* START Record extracts *
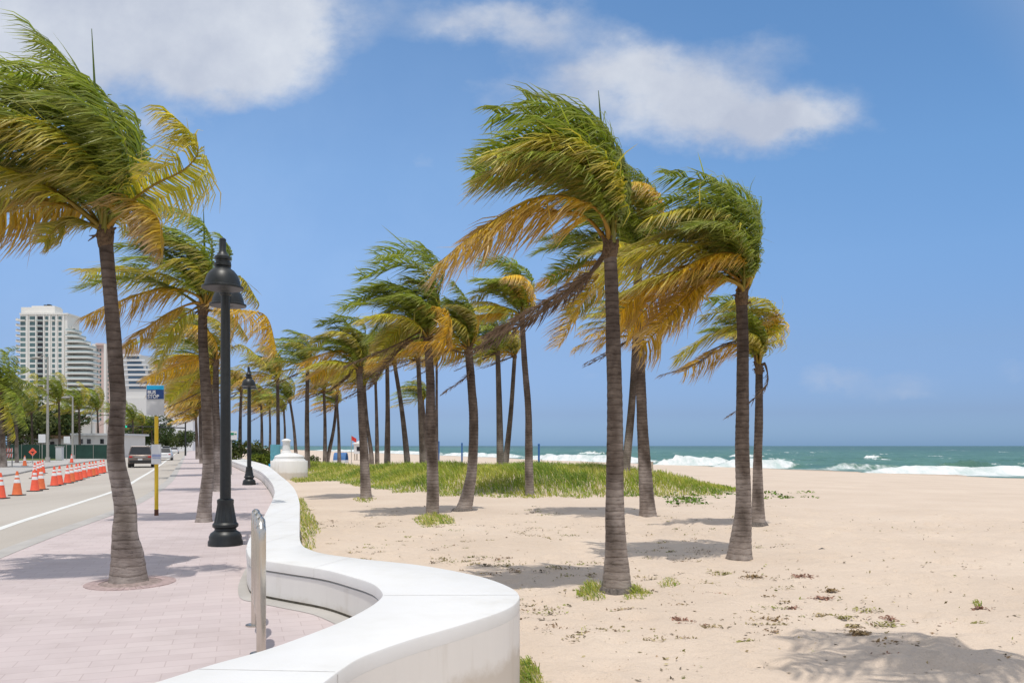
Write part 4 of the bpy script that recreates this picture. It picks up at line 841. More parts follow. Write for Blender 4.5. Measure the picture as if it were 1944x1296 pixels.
# creeping vines at the dune foot and dry weed mats
def mats(name, label, spots, seed, cols, leaf=.035, dens=70, flat=.05):
    r = np.random.default_rng(seed); V, Cc = [], []
    for (x, y, rx, ry, *nn_) in spots:
        k = nn_[0] if nn_ else int(dens * r.uniform(.6, 1.3)); u = r.normal(0, .5, (k, 2)); px_ = x + u[:, 0] * rx; py_ = y + u[:, 1] * ry
        q = np.stack([px_, py_, ground_z(px_, py_) + r.uniform(-.02, flat, k)], 1)
        a = unit(np.stack([r.normal(0, 1, k), r.normal(0, 1, k), r.normal(0, .45, k)], 1)); b = unit(np.cross(a, Zv + r.normal(0, .45, (k, 3)))); s = leaf * r.uniform(.5, 1.6, k)[:, None]
        V.append(np.stack([q - a * s, q + b * s * .5, q + a * s, q - b * s * .5], 1).reshape(-1, 3)); cc = np.array(cols[r.integers(len(cols))]); Cc.append(np.repeat(cc * r.uniform(.55, 1.4, k)[:, None], 4, 0))
    V = np.concatenate(V); o = fast_mesh(name, V, np.arange(len(V)).reshape(-1, 4), np.concatenate(Cc), MT['weed']); return meta(o, label, 'ground cover', None, 'stuff')
r = np.random.default_rng(5); spots = []
for (px_, py_) in [(1095 + 980 * 0, 1093), (1523, 1093), (1430, 1093), (1375, 1088), (1578, 1120), (1560, 1135), (1450, 1133), (1490, 1143), (1505, 1155), (1650, 1158), (1680, 1172), (1630, 1200), (1600, 1170), (1465, 1175), (1340, 1190), (1320, 1185), (1280, 1175), (1420, 1220), (1430, 1232), (1860, 1155), (1800, 1184), (1860, 1184), (1690, 1218), (1520, 1215), (1700, 1245), (1800, 1262), (1890, 1272), (1755, 1240), (1680, 1186), (1620, 1188), (1350, 1128), (1300, 1150), (1255, 1134), (1570, 1292), (1390, 1255), (1560, 1168)]:
    p = gat(px_, py_); s = r.uniform(.08, .2); spots.append((p.x, p.y, s * 1.1, s * .7))
mats('beach_weed', 'scattered low brown and olive weed mats on the near sand', spots, 6, [(.30, .21, .11), (.33, .19, .14), (.28, .26, .09), (.38, .30, .16)], .022, 80, .022)
spots = []
for k in range(760):
    px_ = r.uniform(585, 1500); py_ = 960 + 260 * r.random() ** 1.2
    p = gat(px_, py_); i = np.argmin(np.hypot(WC[:, 0] - p.x, WC[:, 1] - p.y)); sgn = np.cross(np.r_[WC[min(i + 1, nW - 1)] - WC[max(i - 1, 0)], 0], np.r_[p.x - WC[i][0], p.y - WC[i][1], 0])[2]
    if sgn > 0 or px_ - 560 < (py_ - 1020) * 2.4: continue
    if mnoise.noise(Vector((p.x * .8, p.y * .8, 1))) < -.12: continue
    s = r.uniform(.05, .2); spots.append((p.x, p.y, s * 1.5, s * .5))
for k in range(1500):
    px_ = r.uniform(620, 2000); py_ = 985 + 310 * r.random() ** 1.3
    if px_ < 1000 and py_ > 1040 + (px_ - 560) * .12: continue
    p = gat(px_, py_); spots.append((p.x, p.y, .03, .02, 2))
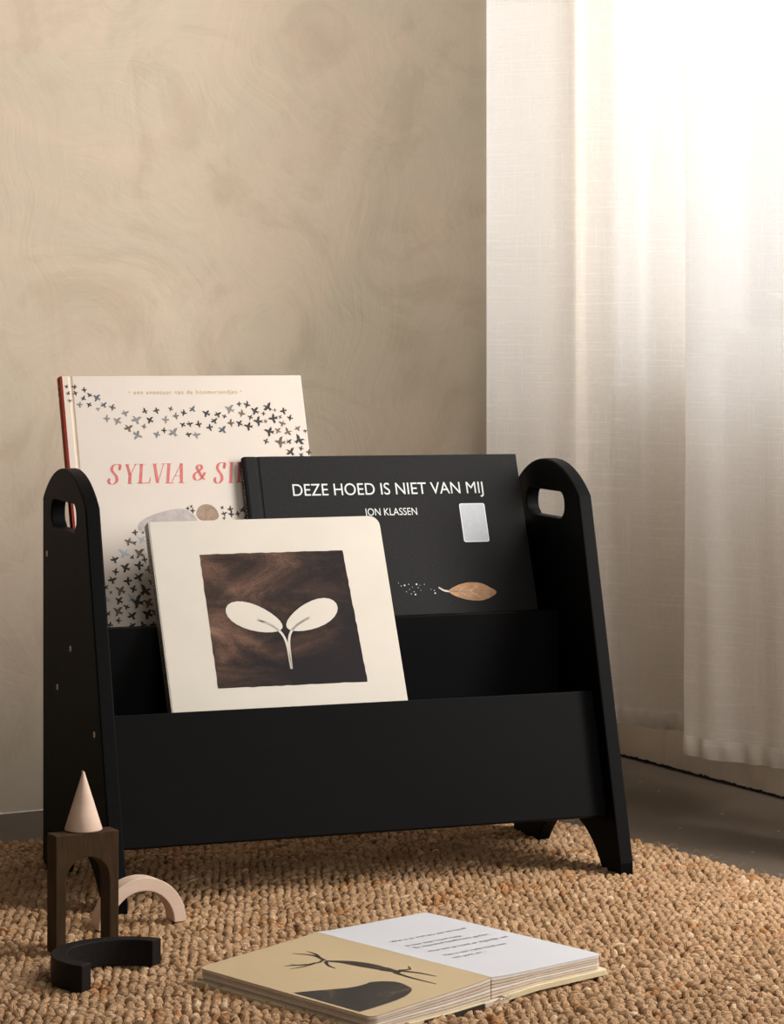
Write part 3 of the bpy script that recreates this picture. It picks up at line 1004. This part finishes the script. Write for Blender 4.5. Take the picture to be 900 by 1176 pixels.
def build_books():
    # ---- tall cream book at the back left
    root, sp = hardcover('picture_book', (0.0105, 0.2901, 0.4871), (1, -.002, -.0051), (.0055, .3552, .9348), 0.2566, 0.311, 0.0125, 0.0022,
                         M['cream'], M['red'], M['crease'], (0.0076, 0.0100))
    tag(root, 'tall cream picture book with red spine and flock of small birds, back left', 'book')
    ink = Ink()
    r = random.Random(21)
    for (u, v, s, c) in BIRDS:
        if 0.8 < u < 255.6:
            bird(ink, u, v, s, c, r)
    # the flock is printed on the board itself: part of the front cover's own mesh
    fc = [c for c in root.children if c.name.startswith('front_cover')][0]
    off = len(fc.data.materials)
    for k in ('bird_black', 'bird_grey', 'bird_brown', 'bird_slate', 'bird_blue'):
        fc.data.materials.append(M[k])
    bm = bmesh.new()
    bm.from_mesh(fc.data)
    vs = [bm.verts.new(v) for v in ink.v]
    for f, mi in zip(ink.f, ink.i):
        bm.faces.new([vs[k] for k in f]).material_index = mi + off
    bm.to_mesh(fc.data)
    bm.free()
    ink = Ink(0.0002)
    serif_title(ink)
    ink.build('title_lettering', [M['pink']], root)
    ink = Ink(0.0002)
    ink.text('een avontuur van de boomvriendjes', 74.0, 184.8, -20.0, 4.7, space=1.25, bold=0.004)
    ink.disc(69.2, -17.8, .75)
    ink.disc(189.3, -17.4, .75)
    ink.build('subtitle_lettering', [M['gold']], root)
    ink = Ink(0.0001)
    ink.poly([tuple(p) for p in spline([(64.6, -161.9), (67.9, -155.3), (79.6, -149.5), (94.2, -145.1), (110.7, -142.6), (120.5, -146.3), (127.0, -153.6), (125.1, -161.7), (92.0, -167.1), (69.8, -166.5)], 5, True)], 0)
    ink.poly([tuple(p) for p in spline([(127.5, -147.0), (131.5, -141.0), (138.5, -138.6), (145.5, -140.8), (150.0, -146.4), (150.6, -152.8), (144.0, -156.4), (133.0, -156.0), (128.0, -152.0)], 5, True)], 1)
    ink.build('landscape_print', [M['hill'], M['bush']], root)
    sp['label'] = 'red spine'
    # pale marks on the red spine
    bm = bmesh.new()
    for k, (v, l) in enumerate(((-.006, .004), (-.0125, .0035), (-.0195, .004))):
        prism(bm, [[(-.0088 + .0005 * k, v), (-.0056, v - .001), (-.0044, v - l), (-.0072, v - l - .0005)]], 'x', -0.0031, -0.00325)
    o = bm_obj('spine_mark', bm, M['white'], root)
    for vtx in o.data.vertices:
        vtx.co = (vtx.co.x, vtx.co.z if abs(vtx.co.z) > 0.0 else 0, vtx.co.y) if False else (vtx.co.x, vtx.co.z, vtx.co.y)

    # ---- charcoal landscape book
    root, sp = hardcover('picture_book', (0.1920, 0.2456, 0.4041), (1, -.0035, -.0088), (.0095, .3714, .9284), 0.3005, 0.2205, 0.0105, 0.0022,
                         M['charcoal'], M['charcoal_dark'], M['charcoal_dark'], (0.0105, 0.0135))
    tag(root, 'wide charcoal picture book with white capital title and silver sticker, right', 'book')
    ink = Ink()
    ink.text('DEZE HOED IS NIET VAN MIJ', 46.8, 257.6, -43.0, 13.4)
    ink.build('title_lettering', [M['white']], root)
    ink = Ink()
    ink.text('JON KLASSEN', 122.0, 180.0, -65.6, 8.2)
    ink.build('author_lettering', [M['white']], root)
    ink = Ink(0.00015)
    ink.poly(rounded(227.9, -96.3, 256.5, -54.2, 2.2), 1)
    ink.lift = 0.0003
    ink.poly(rounded(228.8, -95.4, 255.6, -55.1, 1.6), 0)
    ink.build('silver_sticker', [M['silver'], M['silver_rim']], root)
    # plain mottled leaf with a little grey stalk, and a trail of dots
    ink = Ink()
    ink.poly([tuple(p) for p in spline([(203.5, -148.6), (212, -143.2), (226, -139.8), (240, -141.0), (250, -146.0), (256.3, -151.0), (249, -156.4), (238, -159.4), (224, -158.4), (211, -154.4)], 6, True)], 0)
    ink.stroke([(204.5, -149), (198, -147.6), (192.6, -144.2)], lambda t, d: 2.2 - 0.8 * t, 1)
    ink.stroke([(204, -149.2), (226, -149.6), (250, -151)], lambda t, d: 0.8 * (1 - t) + .2, 1)
    ink.lift = 0.0003
    for a, b, c_, d_ in ((214, -149.3, 222, -143.6), (226, -149.6, 236, -143.6), (216, -149.4, 224, -155.4), (228, -149.7, 238, -156.4)):
        ink.stroke([(a, b), (c_, d_)], lambda t, d: .5 * (1 - t) + .15, 1)
    ink.build('leaf_print', [M['rust'], M['pale_grey']], root)
    ink = Ink()
    for k, (u, v) in enumerate([(149.2, -138.7), (151.8, -141.7), (155.6, -141.1), (160.6, -145.5), (163.9, -143.1), (165.1, -148.2), (168.8, -140.3), (170.1, -144.0), (172.7, -146.9), (161.8, -150.3), (166.2, -151.1), (177.3, -140.6), (184.0, -146.2), (187.6, -147.4), (188.0, -150.3), (156.6, -147.9), (172.3, -141.5), (160.2, -140.1)]):
        ink.disc(u, v, (0.35, 0.5, 0.9, 0.4)[k % 4], 0, 8)
    ink.build('dot_print', [M['white']], root)
    # tiny pale marks down the spine
    vs, fs = [], []
    rr = random.Random(9)
    for k in range(26):
        v = -0.012 - k * 0.0036
        l = rr.uniform(.0008, .0022)
        b = len(vs)
        vs += [(-.00313, v, -.0068), (-.00313, v, -.0042), (-.00313, v - l, -.0042), (-.00313, v - l, -.0068)]
        fs.append((b, b + 1, b + 2, b + 3))
    mesh_obj('spine_mark', vs, fs, M['pale_grey'], root)

    # ---- square ivory board book in the front tier
    root = empty('board_book', None, matrix=book_matrix((0.0710, 0.1815, 0.3451), (1, 0, 0), (0, .4254, .905)))
    tag(root, 'square ivory board book with dark mottled square print, in the front tier', 'book')
    w, h, th, ct = 0.2425, 0.2445, 0.0140, 0.0022
    rad = (0.0, 0.011, 0.011, 0.0)
    o = prism_obj('front_cover', [rounded(0, -h, w, 0, rad)], 'z', -ct, 0, M['ivory'], root, 0.0005)
    prism_obj('back_cover', [rounded(0, -h, w, 0, rad)], 'z', -th, -th + ct, M['ivory'], root, 0.0005)
    prism_obj('page_block', [rounded(0.001, -h + 0.001, w - 0.001, -0.001, (0, .011, .011, 0))], 'z', -th + ct, -ct, M['edges'], root)
    prism_obj('spine', [[(-.0010, -.0005), (.0010, -.0002), (.0010, -th + .0002), (-.0010, -th + .0005)]], 'y', -h, 0, M['ivory'], root, 0.0003)
    ink = Ink()
    # hand-cut square with slightly ragged edges
    sq = [(47.7, -35.9), (197.8, -36.3), (203.1, -174.7), (48.4, -174.4)]
    edge = []
    rr = random.Random(4)
    for a, b in zip(sq, sq[1:] + sq[:1]):
        for k in range(26):
            t = k / 26
            edge.append((a[0] + (b[0] - a[0]) * t + rr.uniform(-.35, .35), a[1] + (b[1] - a[1]) * t + rr.uniform(-.35, .35)))
    ink.poly(edge, 0)
    ink.build('square_print', [M['cloudy']], root)
    # plain pale sprig: two round leaves on a thin stalk
    ink = Ink(0.0004)
    for cu, cv, sg in ((95, -104, 1), (155, -104, -1)):
        pts = []
        for k in range(24):
            a = 2 * math.pi * k / 24
            x, y = 30 * math.cos(a), 13.5 * math.sin(a) * (1 - 0.18 * math.cos(a) * sg)
            ro = -0.38 * sg
            pts.append((cu + x * math.cos(ro) - y * math.sin(ro), cv + x * math.sin(ro) + y * math.cos(ro)))
        ink.poly(pts, 0)
    ink.stroke([(98, -106), (114, -114), (124, -128), (126, -158)], lambda t, d: 2.4, 0)
    ink.stroke([(152, -106), (137, -114), (128, -127), (126, -158)], lambda t, d: 2.4, 0)
    ink.build('sprig_print', [M['ivory']], root)
    vs, fs = [], []
    for k in range(58):
        v = -0.016 - k * 0.0034
        if k in (11, 12, 25, 26, 27, 40):
            continue
        l = rr.uniform(.0009, .0022)
        b = len(vs)
        x = -0.00106
        vs += [(x, v, -.0088), (x, v, -.0052), (x, v - l, -.0052), (x, v - l, -.0088)]
        fs.append((b, b + 1, b + 2, b + 3))
    mesh_obj('spine_mark', vs, fs, M['bird_brown'], root)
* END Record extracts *
# Do this
Filter the records above for lines containing the word "script", and copy those lines.

# Result
Write part 4 of the bpy script that recreates this picture. It picks up at line 841. More parts follow. Write for Blender 4.5. Measure the picture as if it were 1944x1296 pixels.
Write part 3 of the bpy script that recreates this picture. It picks up at line 1004. This part finishes the script. Write for Blender 4.5. Take the picture to be 900 by 1176 pixels.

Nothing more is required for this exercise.